La France vient de suspendre l’application de sa « taxe GAFA » adoptée en juillet dernier. Les partisans de cet impôt crient à la reculade. Le gouvernement invoque un repli tactique.
C’est un dossier touffu aux implications multiples. Implications financières : tandis que les budgets nationaux sont soumis à rude épreuve, les transactions effectuées auprès des GAFA dégagent des revenus conséquents qui échappent pour l’essentiel à l’impôt. Mais l’importance de ce dossier est aussi symbolique : il dit beaucoup sur la capacité des Etats à exercer leur souveraineté fiscale à l’heure où le marché européen permet à des entreprises puissantes de profiter d’un système fiscal désorganisé et compétitif.
Symbolique également car d’aucuns envisagent la taxation des entreprises du numérique comme un premier pas vers le financement d’un revenu universel, compensation à la destruction de certains emplois par le progrès technologique.
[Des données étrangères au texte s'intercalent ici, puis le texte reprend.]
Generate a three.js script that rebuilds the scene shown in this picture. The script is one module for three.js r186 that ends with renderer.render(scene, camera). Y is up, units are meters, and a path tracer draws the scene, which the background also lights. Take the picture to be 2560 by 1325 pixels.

Sans aller jusque-là, il ne semble pas absurde de taxer une entreprise à la santé insolente comme Amazon à l’heure où certains commerces physiques tirent la langue, sans qu’on puisse y voir une simple coïncidence. Un tel sentiment constitue la base de la justice fiscale.
Une apparente capitulation face au pouvoir des GAFA
Fort de toutes ces bonnes raisons (et d’un activisme fiscal jamais démenti), le gouvernement français s’échine depuis plusieurs années à mettre en place une taxation plus efficace des mastodontes du numérique. Le sujet était au menu du G7 de Biarritz l’été dernier. Il apparaît régulièrement à l’ordre du jour du Conseil des ministres européens.
Mais l’Europe tergiverse. L’Europe a peur. Du moins certains Etats de l’Union sans lesquels aucun compromis n’est possible. Les Irlandais craignent pour leur économie si les entreprises américaines de la tech attirées à coup de facilités fiscales venaient à trouver l’herbe plus verte ailleurs. Les Allemands craignent pour leur exportations de voitures si jamais Trump ou un autre venait à prendre des mesures de rétorsion. Le président Macron et les membres du gouvernement avaient annoncé à plusieurs reprises que faute d’accord, la France irait seul. Dont acte en juillet 2019 avec l’adoption par le Parlement d’une taxe sur les revenus numériques.
Patatras fin janvier : le gouvernement, par la voix de Bruno Le Maire, a annoncé la suspension de cette taxe pour 2020, renonçant par le même coup à 500 millions de recettes fiscales. Certains commentateurs n’ont pas manqué de dénoncer une reculade, une capitulation en rase campagne. « Du torse bombé aux petits bras », écrit ainsi Natacha Polony dans un récent éditorial pour Marianne. Dans cette affaire, l’éditorialiste voit ni plus ni moins que « la survie ou non de la démocratie, c’est-à-dire de la possibilité, à l’échelle d’une nation, d’une entité nationale ou d’une gouvernance mondiale, de faire valoir la volonté souveraine des citoyens face à des intérêts privés. »
Reculer pour mieux sauter ?
En réalité, assure Bruno Le Maire, il s’agit bel et bien d’une suspension, en attendant qu’une solution émerge dans l’enceinte de l’OCDE, où les négociations sur ce sujet sont censées aboutir en décembre. Dans ce cadre, les Américains viennent de proposer un système basé sur le volontariat qui a peu de chances de recueillir l’assentiment des autres Etats. En parallèle, Washington agite la menace d’une guerre commerciale par la voix de son vitupérant Président qui a de sérieuses chances d’être réélu en novembre prochain.
La France a fait le pari du multilatéralisme sans la moindre certitude de voir sa position s’imposer. Cette reculade pour mieux sauter du gouvernement français illustre l’ampleur de la tâche. C’est qu’en face de lui, note l’économiste Marc Bidan, il n’a pas affaire à des entreprises lambda mais « à des géants dont les alliés, la force de frappe et le pouvoir de nuisance ne sont surtout pas à sous-estimer ».
L’année qui débute sera déterminante pour savoir s’il est possible de se coordonner à l’échelle internationale afin de corriger l’impact d’entreprises innovantes et prospères qui déstabilisent l’ensemble des économies. En cas d’échec, il est probable qu’on assiste à l’adoption en rafale de solutions purement nationales. D’autres avant la France avaient franchi le pas. En Autriche, une taxation sur la publicité en ligne visant uniquement les acteurs réalisant un important chiffre d’affaires est entrée en vigueur en début d’année. Résultat : Google vient d’annoncer une hausse de 5% des tarifs appliqués aux annonceurs, qui sont largement dépendants de ses services. Amazon avait fait de même en France pour les utilisateurs de sa plateforme, en renchérissant sa commission de 3% après l’adoption de la taxe Gafa. Le bras de fer est loin d’être terminé.